Determining End Behavior

For f(x) = x + 2cos(x), the end behavior is largely determined by the x term, as x goes to infinity, 2cos(x) oscillates between -2 and 2, but it does not dominate the function's behavior.

• As x → ∞, f(x) → ∞
• As x → -∞, f(x) → -∞

Summary for Practice Problem 3

• Local Maximum: Approximately at (π/6, 2.28)
• Local Minimum: Approximately at (5π/6, 0.86)
• End Behavior:
  • As x → ∞, f(x) → ∞
  • As x → -∞, f(x) → -∞

Key Concepts Revisited

• Critical Points: These are points where the derivative is zero or undefined. They are potential locations for local extrema.
• Second Derivative Test: Used to determine whether a critical point is a local maximum or minimum. If f''(x) > 0, it's a local minimum; if f''(x) < 0, it's a local maximum.
• End Behavior: For polynomials, determined by the leading term. For rational functions, compare the degrees of the numerator and denominator.

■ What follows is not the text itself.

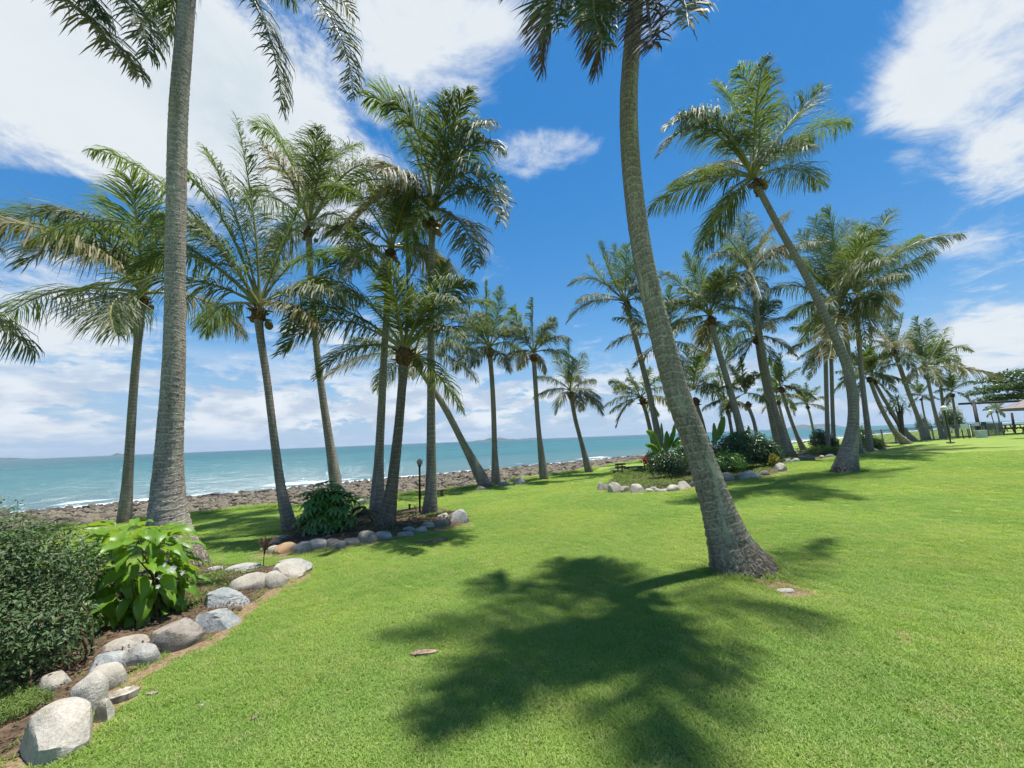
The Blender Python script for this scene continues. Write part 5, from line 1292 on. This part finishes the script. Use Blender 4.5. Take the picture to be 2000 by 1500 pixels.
# ------------------------------------------------------------------ small things on the lawn
M['bark_chip'] = m_plain('bark_chip', (0.36, 0.26, 0.19), .8, 0, .15, .25, 18)
M['drift'] = m_plain('driftwood', (0.50, 0.44, 0.36), .85, 0, .15, .3, 16)
def slab(name, label, cat, px, py, wpx, hpx, th, mat, yaw, seed):
    p = hit(px, py); r = np.random.default_rng(seed); m = px_size(px, p[1])
    l = wpx * m; w = max(.03, hpx * m * 1.6); n = 14; u = np.linspace(-1, 1, n); v = np.linspace(-1, 1, 5)
    half = w / 2 * np.clip(1 - np.abs(u) ** 3, .12, 1) * (1 + .06 * r.normal(size=n)); bow = .10 * l * (1 - u * u) * .3
    top = np.stack([u[:, None] * l / 2 + 0 * v, half[:, None] * v[None] + 0 * u[:, None], bow[:, None] + th + .0025 * r.normal(size=(n, 5))], -1)
    bot = top.copy(); bot[..., 2] = bow[:, None] * .6 - .01
    V = np.concatenate([top.reshape(-1, 3), bot.reshape(-1, 3)]); g1 = grid_faces(n, 5); k = n * 5
    side = []
    for i in range(n - 1):
        side += [(i * 5, i * 5 + k, (i + 1) * 5 + k, (i + 1) * 5), (i * 5 + 4, (i + 1) * 5 + 4, (i + 1) * 5 + 4 + k, i * 5 + 4 + k)]
    me = mesh_np(name, [(V, np.concatenate([g1, g1[:, ::-1] + k, np.array(side)]), 0)], [M[mat]], False)
    tag(link(name, me, None, (p[0], p[1], p[2] + .035), (0, 0, yaw)), label, cat)
slab('bark_strip', 'reddish brown strip of palm bark lying in the crown shadow on the lawn', 'bark', 829, 1287, 50, 9, .012, 'bark_chip', .12, 1)
slab('driftwood', 'pale split driftwood slab lying on the bare soil by the wedge shaped stone', 'wood', 236, 1372, 66, 26, .03, 'drift', .55, 2)
slab('fallen_branch', 'dark thin branch on the lawn in front of the middle bed', 'branch', 845, 1062, 58, 3, .03, 'bark_chip', .32, 3)
slab('dry_leaf', 'small curled brown leaf on the lawn right of the driftwood slab', 'leaf', 393, 1388, 10, 8, .004, 'drift', .8, 4)
slab('dry_leaf', 'tiny dry leaf on the lawn near the bottom edge below the curled one', 'leaf', 497, 1414, 14, 6, .004, 'bark_chip', .2, 5)
slab('twig', 'thin pale twig beside the driftwood slab', 'twig', 296, 1365, 28, 2, .004, 'drift', .3, 6)
p = hit(1536, 1159); me = stone_mesh(.085, .05, .02, 777, .3, 'pale', 2)
tag(link('stone', me, None, (p[0], p[1], p[2] + .028)), 'flat white stone sunk in the lawn right of the lichen covered trunk', 'stone')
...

Additional Tips for Solving Extrema and End Behavior Problems

1. Always find the first derivative to locate critical points.
2. Use the second derivative test to classify critical points as local maxima or minima.
3. Understand the basic shapes of common functions (polynomials, rational functions, trigonometric functions) to predict end behavior.
4. Check for asymptotes in rational functions. Vertical asymptotes occur where the denominator is zero, and horizontal asymptotes are determined by comparing the degrees of the numerator and denominator.
5. Graph the function using software or a calculator to visually confirm your results.

Conclusion

Understanding extrema and end behavior is fundamental to analyzing functions in calculus. Through these practice problems, you’ve seen how to find critical points, apply the second derivative test, and determine end behavior for polynomial, rational, and trigonometric functions. Continue practicing with different types of functions to master these concepts and build a strong foundation in mathematical analysis.